Yūki Akiyori

結城顕頼

Yūki Clan

Bushō

Mutsu Province

Lifespan:  Bunmei 2 (1470) (?) to Tenbun 12 (1543) (?)

Other Names:  Masayori

Rank:  bushō

Title:  Junior Assistant Minister of the Sovereign’s Household, Assistant Captain of the Imperial Guards of the Left Division

Clan:  Shirakawa-Yūki

Father:  Yūki Masatomo

Mother:  Daughter of Komine Naochika

Siblings:  Akiyori, Nasu Sukenaga, Gorō

Wife: [Formal] Daughter of Tamura Naoaki

Children:  Yoshitsuna, Komine Yoshichika (?), Komine Yoshina, Kashiwagi Yoshitake

Yūki Akiyori served as a bushō during the Sengoku period.  He was the eighth head of the Shirakawa-Yūki clan.  The Shirakawa-Yūki were an illegitimate branch of the Shimōsa-Yūki clan governing the Shirakawa area in the southern portion of Mutsu Province during the Sengoku period.

Akiyori was born as the lineal heir of Yūki Masatomo, the seventh head of the Shirakawa-Yūki clan.  In 1495, he was invested with the title of Assistant Captain of the Imperial Guards of the Left Division.

His father, Masatomo, wed a dowager from the Ashina clan and cherished a son born thereby named Gorō.  Even after becoming advanced in age, Masatomo did not endeavor to transfer the headship of the clan to Akiyori.  After maturing, Akiyori felt insecure of his position so, in 1510, with the assistance of Komine Naotsune and members of the Iwaki clan, he banished Gorō and succeeded to the headship of the clan.  This conflict, however, weakened the Shirakawa-Yūki clan, resulting in the loss of a significant amount of territory.

Beginning in 1509, during an internal conflict in the family of the Koga kubō known as the Eishō Conflict, Akiyori aligned with Ashikaga Masauji.  Later, his younger brother, Sukenaga, who became the adopted head of the Nasu clan, took his own life in an internal disturbance.  In pursuit of revenge, in 1520, Akiyori solicited members of the Iwaki clan to invade Shimotsuke Province and battle against Nasu Sukefusa and Nasu Masasuke (father and son) but lost in the Battle of 縄釣し台 and retreated.  In 1521, Akiyori joined an operation led by the Iwaki clan, with reinforcements demanded from the Utsunomiya and Oda clans, to topple Yamada Castle held by the Nasu clan.  The combined forces then attacked Sukefusa at Kamikawai Castle but after each side incurred significant losses, entered into a settlement brokered by the Satake clan in the condition that Iwaki Tsunetaka wed the daughter of Nasu Masasuke.

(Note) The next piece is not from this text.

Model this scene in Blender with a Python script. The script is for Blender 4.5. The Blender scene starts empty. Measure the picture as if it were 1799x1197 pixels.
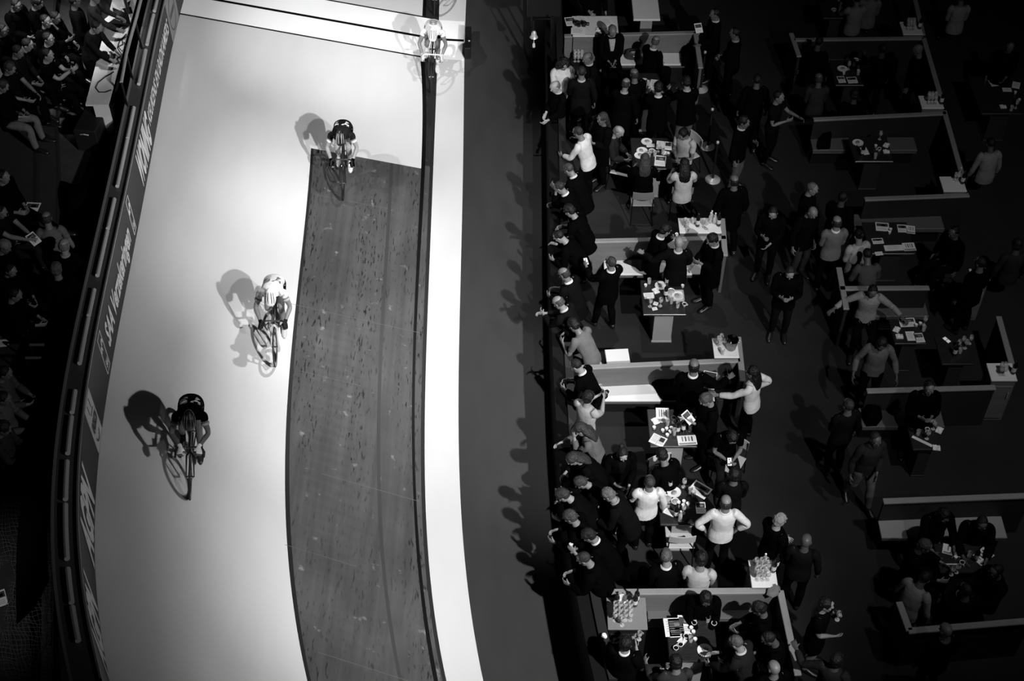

In 1531, Akiyori revitalized the Nagakumosan-Chitoku Temple established by Yūki Munehiro, the founder of the Shirakawa-Yūki clan.

Alternate theory

Under a recent view, Yūki Yoshitsuna was not the natural son of Akiyori but originated from the Komine clan and the Komine clan usurped the Shirakawa-Yūki during the Eishō era (1504 to 1521) instead of as is commonly understood during the Tenshō Incident.  Consequently, Masatomo was succeeded not by Akiyori but by Shichirō (Yoshitsuna) from the Komine clan.  As a result, Masatomo and Akiyori (father and son) were expelled by Komine Tomonobu and, for a period of twenty-five years, Akiyori lived as a rōnin, or wandering samurai, in Aizu.  Finally, in 1535, through the offices of the Ashina and Shirakawa-Yūki clans, he returned to Shirakawa.  If this theory is valid, then the references to Akiyori engaged in conflict with the Nasu clan would in fact be in reference to Yoshitsuna.